Hubris is among the seven deadly sins. A society in freefall ignores hubris, callous indifference, and brazen unconcern for consequences.
The classic image of justice is that of a blindfolded individual with equally weighted scales. The decision excoriating Emmerich Newspapers is otherwise.
Occasionally I ask, “What was [he or she] thinking?” and the response will be “[He or she] wasn’t!”
The decision in — suggests that the judge was not thinking. It is not the first time that a judge in the Capital City proceeded without thinking.
A couple of judges — one on the Federal Court and one on the County Court — were routinely ridiculed for lacking fidelity to judicial decorum. Absence has not made hearts grow fonder. Indifference to basic standards is as well remembered afterwards as when the judges sat on the bench.
The judge issuing the opinion in this instance might be reelected notwithstanding limited shelf life for spoiled goods: Such patterns and practices invite challenges by ambitious individuals looking to defeat vulnerable incumbents. The incumbent is unlikely to enjoy praise for Solomonic wisdom.
In public life, one figurative bad apple can spoil the whole bunch.
What makes the misstep so egregious is its overlooking the landmark 1964 United States Supreme Court decision New York Times v. Sullivan, which stands as authority that public officials never enjoy the lack of scrutiny of the average citizen can expect.
President Franklin Roosevelt anticipated the same addressing criticism after a Coast Guard ship was sent to retrieve his Scottish Terrier Fala, inadvertently left on an island when the First Family was touring military installations in Alaska amidst World War II. At the Press Conference during which the President deftly deescalated the situation, he acknowledged that he as President, his wife Eleanor as First Lady, and his five children accepted criticism as going with the territory. Sullivan etched the thought into stone.
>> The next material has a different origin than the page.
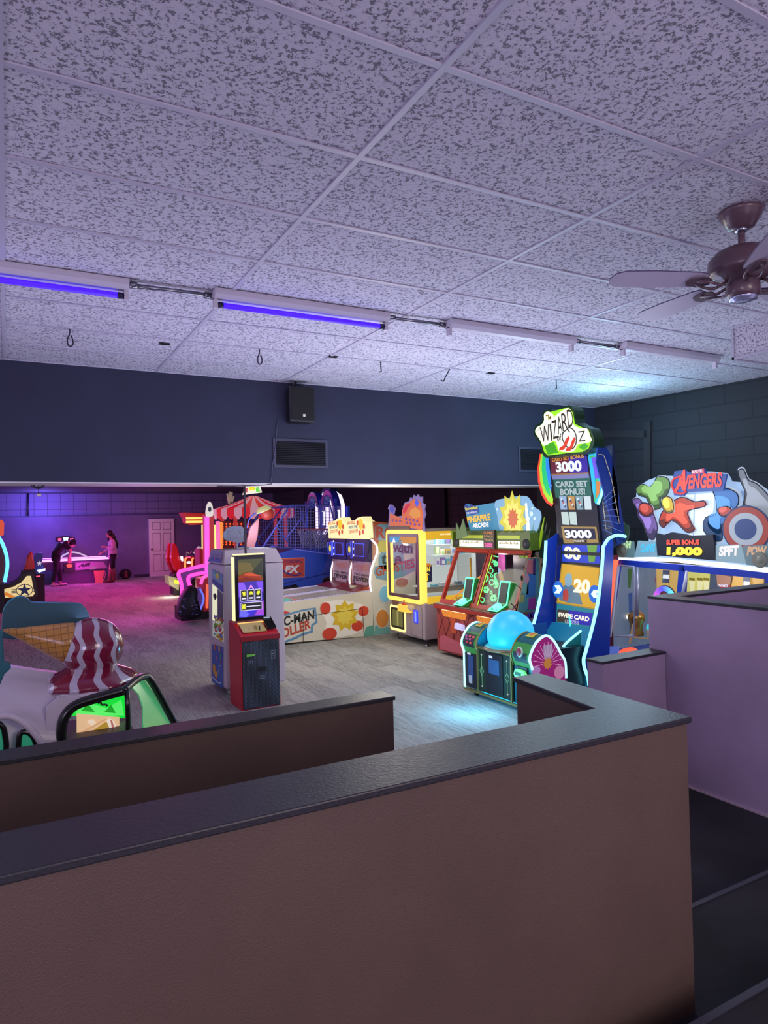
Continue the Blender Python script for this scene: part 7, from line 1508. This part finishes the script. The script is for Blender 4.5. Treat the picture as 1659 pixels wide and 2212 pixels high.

I have every reason in the world to fault New York Times v. Sullivan. After Aunt Joan and Uncle Jimmy bought their weekend home on Lake Martin, Aunt Joan mentioned that the house across the slough was inhabited by the widow of a former Commissioner in Montgomery, L.B. Sullivan. Although I never met Jo Sullivan, she was their close neighbor.
When I attended Virginia Durr’s 90th birthday celebration on Martha’s Vineyard subsequently, wonderful Rita Sabel and I sat on the unmade twin beds in the room that Rita and Kate Durr Elmore shared, chatting, on Sunday morning, while the Durr family was having family photographs made. Rita told me that Uncle Jimmy’s closest boyhood friends were her brother-in-law Jimmie Sabel and Rudy Nachman (who I never met although I attended a house party in Napa with one of his four daughters, three years earlier). Rudy Nachman represented L.B. Sullivan in his losing battle to collect damages for criticism.
(Alabama never constructed a Governor’s Mansion, purchasing two homes, sequentially, to serve as Executive Mansion. The first was the Sabel Mansion, built by Rita’s husband Mark’s paternal grandparents).
Common sense counsels not to risk one’s reputation repudiating settled jurisprudence.
The New York Times recently ran a story headlined, “Supreme Court Signals That Landmark Libel Ruling Is Secure”: principle seemingly more secure than the future of the judge issuing the opinion or the opinion on appeal.
I often note that the iconic song from “Casablanca” is prophetic: “The fundamental things apply as time goes by.” The Talking Heads Song “Once in a Lifetime” augments the thought: “Same as it ever was.”
The Mayor of Clarksdale appears to fantasize — as does a recent Governor of Mississippi and the current President of the United States — that one can be a public figure yet remain free from public scrutiny and criticism. He or she had best pursue other work if such is one’s desire.
One leaves one’s freedom from exacting examination at the door upon election to public office: “Same as it ever was.”